Wednesday, September 16, 2015

Making the Most of Wasted Time

Guest Post by Craig Faustus Buck

I'd like to take a moment to praise an unacknowledged and often disparaged contributor to the writing process. I am as guilty as anyone of deriding this unsung hero, and I'll sometimes go to great lengths to avoid it.

One example: I usually shave at night. On its face (or mine), that's absurd. What's the point of being freshly shaven in my sleep? Doesn't it make more sense to shave in the morning? Of course it does. But when I wake in the morning, I want to get down to writing, so shaving feels like wasted time. But do I grab a cup of coffee and hie my five-o'clock shadowed self to my desk? No. I drink my coffee and do the daily crossword. I justify this by telling myself that I'm staving off dementia with mental exercise (though anyone who knows me knows it's already too late for that). In fact, what I'm really doing is practicing the ancient art about which I'm writing this blog: procrastination. It's a subject that tickles me because, in writing about it, I'm able to achieve it.

Procrastination often gets an undeserved bad rap. For instance, this blog is one way to put off working on my next novel. But it's not as if I'm being unproductive. Some of my most notable professional achievements have been born of procrastination.

When I completed the first draft of my debut novel Go Down Hard, it came in at 120,000 words. My esteemed editor, Kristen Weber, informed me that anything over 100,000 words would be a tough sell because of added production costs. So I set out to cut 20,000 words. Of course every word was precious, so the literary liposuction was painful, but the weight loss did improve the book.

I pasted much of what I expunged into a file for future mining. Among the sweepings on the cutting room floor were a few paragraphs about a pair of newly married petty thieves. I liked this couple a lot, but their relationship was more interesting than their peripheral role in the novel, so they had to go. Still, I kept thinking about them. In their backstory, they had gotten married impetuously and, as they'd grown to know each other, they both began to realize that she was a good deal smarter than he. I couldn't stop wondering how their dynamic would play out under pressure.

About a year later, my mind frequently strayed to this question as I became increasingly frustrated with the second act of my subsequent novel. I finally had to put the novel aside to find the answer. To a psychologist, it would be obvious that my preoccupation with these newlyweds was a device to avoid the inner demons of Act II that were preventing me from finishing my book. It's probably obvious to you, as well. And it's painfully clear to me.

Nonetheless, I set two days aside to put these low-lifes-in-love in a stressful situation that would test their relationship. I had them break into a beach house for a honeymoon that went horribly wrong. Three weeks later my creative procrastination produced the short story "Honeymoon Sweet," which was chosen for last year's Bouchercon Anthology and, this year, nominated for both an Anthony and a Macavity Award. Procrastination rewarded.

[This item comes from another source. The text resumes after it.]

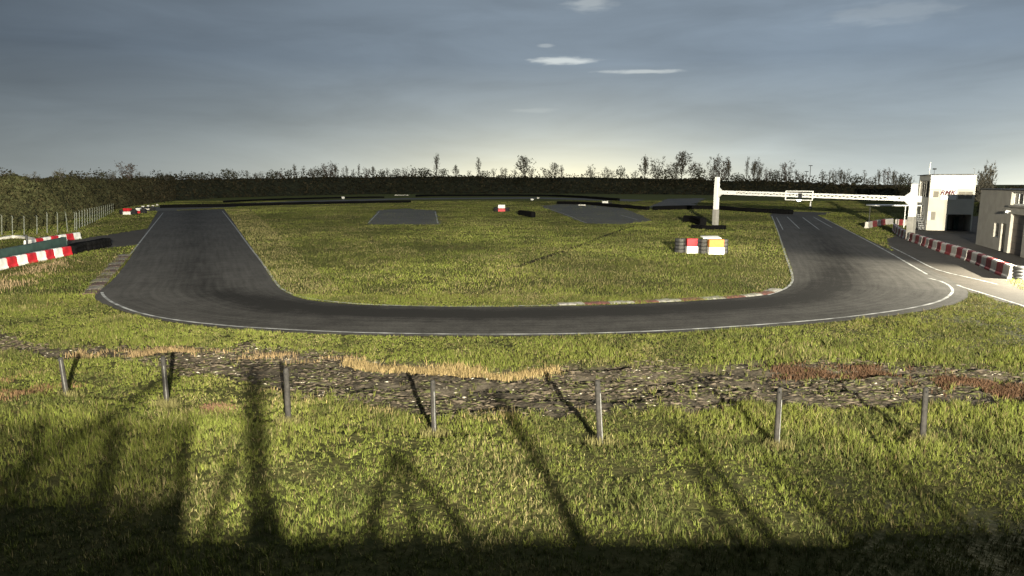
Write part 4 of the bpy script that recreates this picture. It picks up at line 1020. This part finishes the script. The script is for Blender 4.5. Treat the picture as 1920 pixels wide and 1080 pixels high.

That step back from the novel, though far longer than intended, was just what the doctor ordered to regenerate my juices. I'm now 80,000 words into the WIP and safely through Act II. So the next time the sirens call me to rise from my desk and dust the tops of my door jambs, I'll choose instead to dust off that old story I've been meaning to finish. And the next time you see me unshaven, know that I'm trading good grooming for a superior waste of time. Procrastination is just barely a sin if you're honing your craft.

BIO:
Author/screenwriter Craig Faustus Buck has been a professional writer for more than 35 years. His novel GO DOWN HARD was published in 2015 (Brash Books). His short story "Honeymoon Sweet" is a current nominee for both Anthony and Macavity Awards. His works include two #1 NYT nonfiction bestsellers (co-authored), an Oscar-nominated short film, dozens of produced screenplays and hundreds of print pieces (ranging from The New York Times to Ladies' Home Journal to Sports Illustrated).


3 comments:

Dana King said...

Good post. Several years ago I took steps to slow down my writing process, as I'd discovered some ideas only came to me after I'd already written the germ, and would be gone--or unfully realized--if too much else had been written between where the idea fit and where I was ow. (Usually because another idea was crowding it out.) Even on a day-to-day basis, I sit down to write and check email, Facebook, and my blog aggregator as a warm-up. Yes, I'm wasting time, but I'm also doing better work, quicker, when the time comes. I look at it as warming up.

Al Tucher said...

That's one of the perks of being a writer. There is no wasted time, because the back brain keeps working.

Susan Oleksiw said...

Good post, but not long enough. I have to go back to work now, or find some other way to waste time so my unconscious can solve a few problems in my WIP.